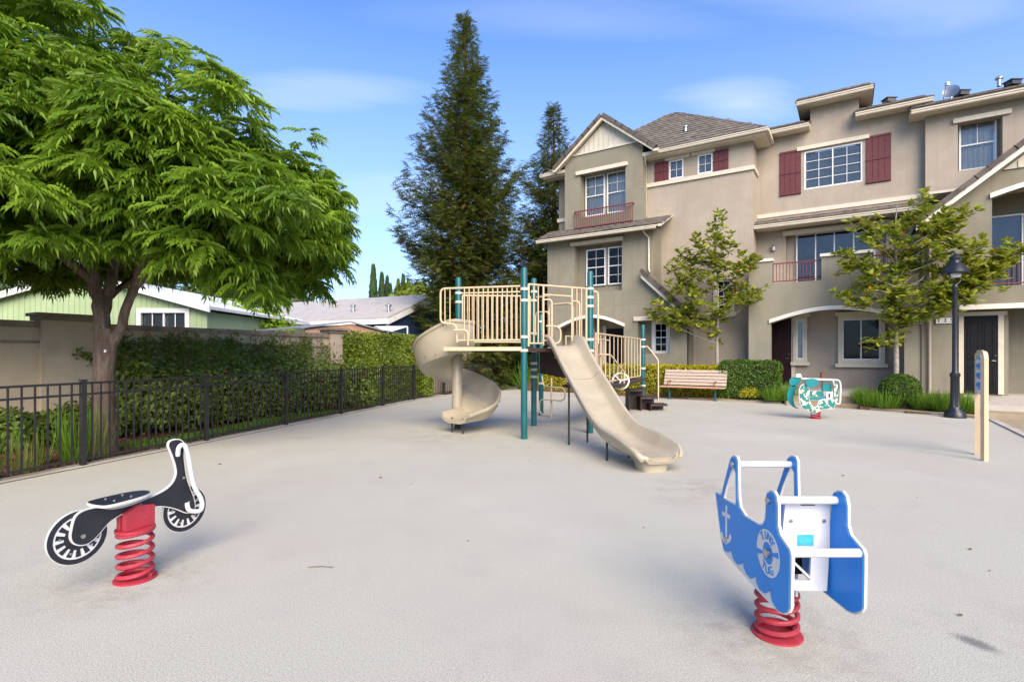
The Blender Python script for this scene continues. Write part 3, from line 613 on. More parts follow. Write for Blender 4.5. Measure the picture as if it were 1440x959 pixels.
# main hip roof
eu0, eu1, ew0 = -12.06, -2.70, 21.2; ap = (eu0+eu1)/2; dpt = (eu1-eu0)/2; zr = 9.90; zt = 13.38; sl = (zt-zr)/dpt
b = MB(FR); b.add([(eu0, ew0, zr), (eu1, ew0, zr), (eu1, ew0+2*dpt, zr), (eu0, ew0+2*dpt, zr), (ap, ew0+dpt, zt)], [(0, 1, 4), (1, 2, 4), (2, 3, 4), (3, 0, 4), (0, 3, 2, 1)])
roofA = b.build('roof', M['underlay'], hA)
tile_slope(roofA, eu0, eu1, ew0-0.04, zr, sl, dpt, test=lambda u, dw: eu0+dw-0.02 < u < eu1-dw+0.02 and u > -8.6 and not (dw < .5 and u < -6.9))
def cap_mesh(L=0.38, r=0.15):
    b = MB(); vs = []
    for y, k in ((0, 1.0), (L, 0.86)):
        for i in range(7): a = math.pi*i/6; vs.append((r*k*math.cos(a)*1.15, y, r*k*math.sin(a)*0.85-0.05))
    b.add(vs, [(i, i+1, 8+i, 7+i) for i in range(6)] + [tuple(range(6, -1, -1))]); me = bpy.data.meshes.new('cap_tile'); me.from_pydata(b.v, [], b.f); me.materials.append(M['tile_dark']); return me
CAP = cap_mesh()
def cap_line(parent, p0, p1, name='cap_tile'):
    p0, p1 = Vector(p0), Vector(p1); d = p1-p0; L = d.length; n = int(L/0.33); d.normalize(); side = d.cross(Vector((0, 0, 1)))
    if side.length < 1e-3: side = UX
    for i in range(n): put_tile(parent, p0+d*(i*0.33), side, d, CAP, name)
cap_line(roofA, VW(eu1, ew0, zr+0.0), VW(ap, ew0+dpt, zt+0.02)); cap_line(roofA, VW(eu0, ew0, zr+0.0), VW(ap, ew0+dpt, zt+0.02))
gutter(hA, Q(905, 225, 21.2)[0], eu1+0.1, ew0, zr-0.14)
gutter(hA, eu0-0.1, eu0+1.2, ew0, zr-0.14)
fbox('fascia', eu1+0.0, eu1+0.11, ew0+0.001, ew0+8.5, zr-0.14, zr-0.015, M['trim_cream'], hA)
soffit(hA, eu0, eu1, ew0+0.001, 21.699, zr-0.19)
fbox('soffit', uE+.001, eu1, 21.70, 30.0, zr-0.19, zr-0.15, M['trim_cream'], hA)
# gabled bay on the third floor
B0, B1 = Q(796, 300, 21.2)[0], Q(905, 300, 21.2)[0]
bz = 10.43; zg = 11.55
w3 = Q(817.5, 247.5, 21.2); w3b = Q(881, 300, 21.2)
zb3 = 7.62
facade('wall', rect(B0, B1, 6.85, bz), 21.08, 0.25, M['stucco_grey'], hA, [rect(w3[0], w3b[0], zb3, w3[1])])
fbox('side_wall', B1-0.25, B1, 21.331, 21.9, 6.85, bz, M['stucco_grey'], hA); fbox('side_wall', B0, B0+0.25, 21.331, 21.899, 6.85, bz, M['stucco_grey'], hA)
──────
What you will do:
The listing above needs to be output again exactly. Don't include the pictures.

The answer:
The Blender Python script for this scene continues. Write part 3, from line 613 on. More parts follow. Write for Blender 4.5. Measure the picture as if it were 1440x959 pixels.
# main hip roof
eu0, eu1, ew0 = -12.06, -2.70, 21.2; ap = (eu0+eu1)/2; dpt = (eu1-eu0)/2; zr = 9.90; zt = 13.38; sl = (zt-zr)/dpt
b = MB(FR); b.add([(eu0, ew0, zr), (eu1, ew0, zr), (eu1, ew0+2*dpt, zr), (eu0, ew0+2*dpt, zr), (ap, ew0+dpt, zt)], [(0, 1, 4), (1, 2, 4), (2, 3, 4), (3, 0, 4), (0, 3, 2, 1)])
roofA = b.build('roof', M['underlay'], hA)
tile_slope(roofA, eu0, eu1, ew0-0.04, zr, sl, dpt, test=lambda u, dw: eu0+dw-0.02 < u < eu1-dw+0.02 and u > -8.6 and not (dw < .5 and u < -6.9))
def cap_mesh(L=0.38, r=0.15):
    b = MB(); vs = []
    for y, k in ((0, 1.0), (L, 0.86)):
        for i in range(7): a = math.pi*i/6; vs.append((r*k*math.cos(a)*1.15, y, r*k*math.sin(a)*0.85-0.05))
    b.add(vs, [(i, i+1, 8+i, 7+i) for i in range(6)] + [tuple(range(6, -1, -1))]); me = bpy.data.meshes.new('cap_tile'); me.from_pydata(b.v, [], b.f); me.materials.append(M['tile_dark']); return me
CAP = cap_mesh()
def cap_line(parent, p0, p1, name='cap_tile'):
    p0, p1 = Vector(p0), Vector(p1); d = p1-p0; L = d.length; n = int(L/0.33); d.normalize(); side = d.cross(Vector((0, 0, 1)))
    if side.length < 1e-3: side = UX
    for i in range(n): put_tile(parent, p0+d*(i*0.33), side, d, CAP, name)
cap_line(roofA, VW(eu1, ew0, zr+0.0), VW(ap, ew0+dpt, zt+0.02)); cap_line(roofA, VW(eu0, ew0, zr+0.0), VW(ap, ew0+dpt, zt+0.02))
gutter(hA, Q(905, 225, 21.2)[0], eu1+0.1, ew0, zr-0.14)
gutter(hA, eu0-0.1, eu0+1.2, ew0, zr-0.14)
fbox('fascia', eu1+0.0, eu1+0.11, ew0+0.001, ew0+8.5, zr-0.14, zr-0.015, M['trim_cream'], hA)
soffit(hA, eu0, eu1, ew0+0.001, 21.699, zr-0.19)
fbox('soffit', uE+.001, eu1, 21.70, 30.0, zr-0.19, zr-0.15, M['trim_cream'], hA)
# gabled bay on the third floor
B0, B1 = Q(796, 300, 21.2)[0], Q(905, 300, 21.2)[0]
bz = 10.43; zg = 11.55
w3 = Q(817.5, 247.5, 21.2); w3b = Q(881, 300, 21.2)
zb3 = 7.62
facade('wall', rect(B0, B1, 6.85, bz), 21.08, 0.25, M['stucco_grey'], hA, [rect(w3[0], w3b[0], zb3, w3[1])])
fbox('side_wall', B1-0.25, B1, 21.331, 21.9, 6.85, bz, M['stucco_grey'], hA); fbox('side_wall', B0, B0+0.25, 21.331, 21.899, 6.85, bz, M['stucco_grey'], hA)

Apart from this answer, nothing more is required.